2. Deduplication Code Block

/** 
 * 去重 合单之后的采购单号
 *
 * @param sets
 * @param dooModel
 */
private List<Set<String>> uniqueRepeatPoNo(List<Set<String>> sets, DooModel dooModel) {
    sets.sort(new Comparator<Set<String>>() {
        @Override
        public int compare(Set<String> o1, Set<String> o2) {
            return o2.size() - o1.size();
        }
    });

    List<Set<String>> resultList = new ArrayList<>();
    Set<String> allMergedSet = new HashSet<>();

    Set<String> allSet = new HashSet<>();
    for (Set<String> set : sets) {
        Set<String> tempSet = new HashSet<>();
        for (String poNo : set) {
            if (!allSet.contains(poNo)) {
                tempSet.add(poNo);
                allMergedSet.add(poNo);
            }
        }
        if (!tempSet.isEmpty()) {
            if (tempSet.size() > 1) {
                allSet.addAll(tempSet);
                resultList.add(tempSet);
            }
            // 此处的单条后面不一定不能合单
        }
    }

    // 差集
    allMergedSet.removeAll(allSet);
    if (allMergedSet.size() > 0) {
        for (String poNo: allMergedSet) {
            putPoNoToSet(dooModel, poNo);
        }
    }
    return resultList;
}

Value

After 45 days of launch, the feature is used by 22 customers across Zhejiang, Henan, Shanghai, Jiangsu, Anhui, Tianjin, Sichuan, and Beijing, generating an additional 5 million revenue, with stable operations.
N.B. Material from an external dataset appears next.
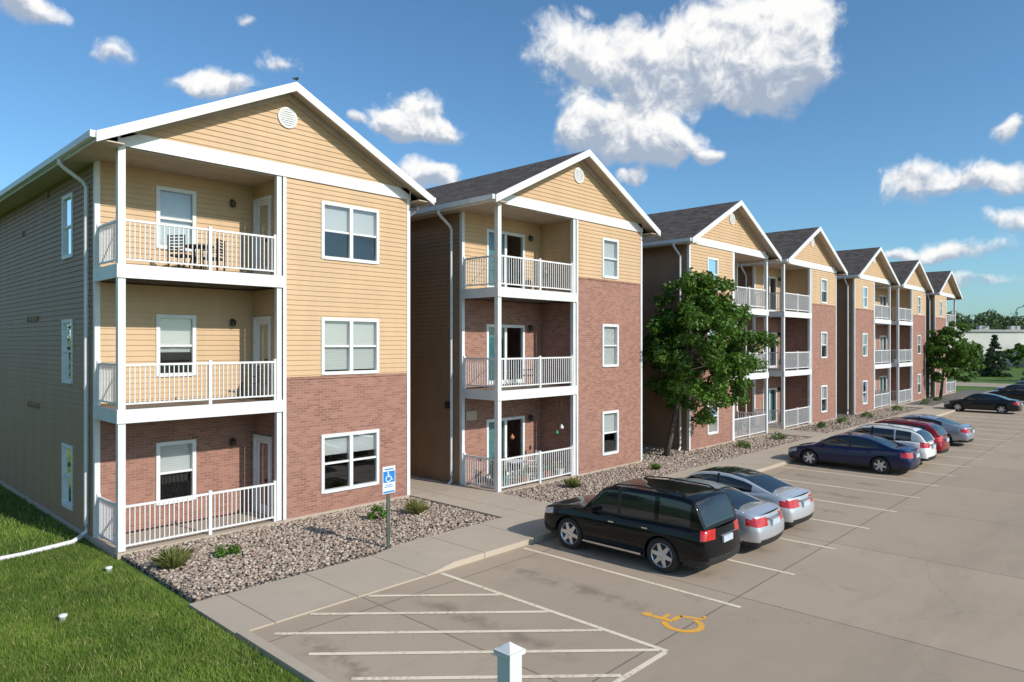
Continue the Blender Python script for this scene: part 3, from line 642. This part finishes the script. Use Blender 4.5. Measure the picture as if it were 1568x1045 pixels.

During peak periods, the merging function improves merchant satisfaction and boosts JD’s pick‑up app efficiency by 30%, while warehouse and inbound efficiency increase by 10%.

Conclusion

Difficulty: Distributing remaining orders into different SKU groups after partitioning and implementing the recursive calculation.

Performance: Most recursive calculations are duplicated, but by recording intermediate results and pruning already‑processed order sets, the algorithm avoids exponential growth and remains robust as order volume, SKU count, and level variety increase.